## Supplied information
-*-*-

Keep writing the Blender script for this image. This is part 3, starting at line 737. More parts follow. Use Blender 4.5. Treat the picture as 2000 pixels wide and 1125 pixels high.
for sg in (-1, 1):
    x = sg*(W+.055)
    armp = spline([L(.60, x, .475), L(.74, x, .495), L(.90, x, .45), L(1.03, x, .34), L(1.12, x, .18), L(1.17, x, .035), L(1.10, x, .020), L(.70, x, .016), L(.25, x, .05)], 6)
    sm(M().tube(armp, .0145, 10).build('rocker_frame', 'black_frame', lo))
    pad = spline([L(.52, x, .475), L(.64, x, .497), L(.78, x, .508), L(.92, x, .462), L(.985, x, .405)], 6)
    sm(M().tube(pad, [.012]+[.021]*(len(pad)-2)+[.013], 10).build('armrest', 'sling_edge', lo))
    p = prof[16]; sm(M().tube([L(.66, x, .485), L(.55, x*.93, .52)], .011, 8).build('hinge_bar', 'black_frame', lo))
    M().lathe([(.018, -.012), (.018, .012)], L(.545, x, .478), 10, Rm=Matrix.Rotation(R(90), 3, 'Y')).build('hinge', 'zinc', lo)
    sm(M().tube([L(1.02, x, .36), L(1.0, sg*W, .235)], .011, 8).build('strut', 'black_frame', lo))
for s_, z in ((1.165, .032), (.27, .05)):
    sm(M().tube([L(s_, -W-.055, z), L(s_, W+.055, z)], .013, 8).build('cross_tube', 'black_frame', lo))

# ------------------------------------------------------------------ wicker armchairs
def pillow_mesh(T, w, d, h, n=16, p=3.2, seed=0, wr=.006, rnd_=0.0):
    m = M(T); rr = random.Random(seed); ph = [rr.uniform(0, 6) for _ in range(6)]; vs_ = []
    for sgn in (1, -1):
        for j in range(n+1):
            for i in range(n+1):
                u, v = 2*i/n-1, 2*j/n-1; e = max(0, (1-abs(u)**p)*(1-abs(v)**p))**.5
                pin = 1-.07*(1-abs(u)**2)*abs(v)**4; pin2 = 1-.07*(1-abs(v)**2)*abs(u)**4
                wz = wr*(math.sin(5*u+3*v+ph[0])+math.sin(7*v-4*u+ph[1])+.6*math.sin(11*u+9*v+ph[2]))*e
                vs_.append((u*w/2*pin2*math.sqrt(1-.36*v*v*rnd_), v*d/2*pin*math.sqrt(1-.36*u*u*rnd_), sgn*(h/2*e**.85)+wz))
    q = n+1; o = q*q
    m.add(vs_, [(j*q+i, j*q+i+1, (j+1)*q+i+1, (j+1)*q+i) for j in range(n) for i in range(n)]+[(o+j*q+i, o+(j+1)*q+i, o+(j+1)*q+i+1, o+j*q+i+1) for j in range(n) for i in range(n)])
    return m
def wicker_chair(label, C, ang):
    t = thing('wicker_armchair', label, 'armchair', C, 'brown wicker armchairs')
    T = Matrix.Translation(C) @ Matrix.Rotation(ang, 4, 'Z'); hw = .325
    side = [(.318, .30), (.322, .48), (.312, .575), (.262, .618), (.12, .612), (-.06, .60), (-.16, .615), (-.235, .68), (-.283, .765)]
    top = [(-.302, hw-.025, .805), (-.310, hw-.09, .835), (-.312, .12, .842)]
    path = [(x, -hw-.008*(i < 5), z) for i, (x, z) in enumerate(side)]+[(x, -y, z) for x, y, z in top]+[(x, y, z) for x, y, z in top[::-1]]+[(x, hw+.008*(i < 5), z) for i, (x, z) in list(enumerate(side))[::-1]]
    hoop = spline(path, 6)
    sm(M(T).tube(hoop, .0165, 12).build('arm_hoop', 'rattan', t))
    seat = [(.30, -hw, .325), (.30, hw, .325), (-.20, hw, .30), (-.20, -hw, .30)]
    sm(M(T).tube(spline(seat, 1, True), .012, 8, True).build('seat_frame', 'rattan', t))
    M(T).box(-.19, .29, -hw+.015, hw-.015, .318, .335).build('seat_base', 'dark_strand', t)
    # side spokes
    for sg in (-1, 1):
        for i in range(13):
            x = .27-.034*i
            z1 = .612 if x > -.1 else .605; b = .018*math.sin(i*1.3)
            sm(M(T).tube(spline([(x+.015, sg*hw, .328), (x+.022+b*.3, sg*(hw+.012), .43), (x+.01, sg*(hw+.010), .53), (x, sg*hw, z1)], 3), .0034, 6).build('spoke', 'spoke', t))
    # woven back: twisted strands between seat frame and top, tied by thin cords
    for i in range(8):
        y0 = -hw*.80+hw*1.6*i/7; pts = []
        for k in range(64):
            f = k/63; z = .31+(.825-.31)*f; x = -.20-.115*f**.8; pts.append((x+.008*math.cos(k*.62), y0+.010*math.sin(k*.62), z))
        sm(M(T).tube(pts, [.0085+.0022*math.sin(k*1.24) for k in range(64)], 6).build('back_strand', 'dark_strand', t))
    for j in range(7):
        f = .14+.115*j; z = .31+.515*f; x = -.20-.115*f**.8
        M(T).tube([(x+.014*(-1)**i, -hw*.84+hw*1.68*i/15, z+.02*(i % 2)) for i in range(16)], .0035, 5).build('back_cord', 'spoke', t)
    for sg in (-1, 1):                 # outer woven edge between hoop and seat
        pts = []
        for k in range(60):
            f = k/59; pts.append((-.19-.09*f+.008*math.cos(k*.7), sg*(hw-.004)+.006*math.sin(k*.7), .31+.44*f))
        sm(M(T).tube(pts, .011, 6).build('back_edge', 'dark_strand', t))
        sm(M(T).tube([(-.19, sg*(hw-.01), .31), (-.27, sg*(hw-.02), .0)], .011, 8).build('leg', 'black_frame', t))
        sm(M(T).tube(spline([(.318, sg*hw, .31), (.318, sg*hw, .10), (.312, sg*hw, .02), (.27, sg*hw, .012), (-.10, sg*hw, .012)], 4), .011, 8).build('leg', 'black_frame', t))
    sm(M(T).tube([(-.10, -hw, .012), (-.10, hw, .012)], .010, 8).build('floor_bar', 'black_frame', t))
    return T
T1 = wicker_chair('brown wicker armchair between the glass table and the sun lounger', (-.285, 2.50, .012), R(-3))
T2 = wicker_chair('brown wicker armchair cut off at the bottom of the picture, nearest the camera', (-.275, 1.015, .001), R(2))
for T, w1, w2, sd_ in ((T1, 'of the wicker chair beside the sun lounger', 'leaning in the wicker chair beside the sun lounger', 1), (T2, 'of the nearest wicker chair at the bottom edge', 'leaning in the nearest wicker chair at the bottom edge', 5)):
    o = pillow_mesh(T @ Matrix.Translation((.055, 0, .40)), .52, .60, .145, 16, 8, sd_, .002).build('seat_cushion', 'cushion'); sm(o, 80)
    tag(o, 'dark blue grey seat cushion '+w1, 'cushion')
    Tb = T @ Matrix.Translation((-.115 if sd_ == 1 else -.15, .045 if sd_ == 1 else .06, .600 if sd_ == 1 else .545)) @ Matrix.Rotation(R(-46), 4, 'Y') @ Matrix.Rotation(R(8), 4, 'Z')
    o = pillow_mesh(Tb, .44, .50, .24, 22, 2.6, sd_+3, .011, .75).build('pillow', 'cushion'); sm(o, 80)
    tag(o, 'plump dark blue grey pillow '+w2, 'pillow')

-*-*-

## Exercise description
Reproduce exactly, please, only the lines from the start of the data above to the line that contains "8).build('cross_tube', 'black_frame', lo))", with both ends kept.

## Task response
Keep writing the Blender script for this image. This is part 3, starting at line 737. More parts follow. Use Blender 4.5. Treat the picture as 2000 pixels wide and 1125 pixels high.
for sg in (-1, 1):
    x = sg*(W+.055)
    armp = spline([L(.60, x, .475), L(.74, x, .495), L(.90, x, .45), L(1.03, x, .34), L(1.12, x, .18), L(1.17, x, .035), L(1.10, x, .020), L(.70, x, .016), L(.25, x, .05)], 6)
    sm(M().tube(armp, .0145, 10).build('rocker_frame', 'black_frame', lo))
    pad = spline([L(.52, x, .475), L(.64, x, .497), L(.78, x, .508), L(.92, x, .462), L(.985, x, .405)], 6)
    sm(M().tube(pad, [.012]+[.021]*(len(pad)-2)+[.013], 10).build('armrest', 'sling_edge', lo))
    p = prof[16]; sm(M().tube([L(.66, x, .485), L(.55, x*.93, .52)], .011, 8).build('hinge_bar', 'black_frame', lo))
    M().lathe([(.018, -.012), (.018, .012)], L(.545, x, .478), 10, Rm=Matrix.Rotation(R(90), 3, 'Y')).build('hinge', 'zinc', lo)
    sm(M().tube([L(1.02, x, .36), L(1.0, sg*W, .235)], .011, 8).build('strut', 'black_frame', lo))
for s_, z in ((1.165, .032), (.27, .05)):
    sm(M().tube([L(s_, -W-.055, z), L(s_, W+.055, z)], .013, 8).build('cross_tube', 'black_frame', lo))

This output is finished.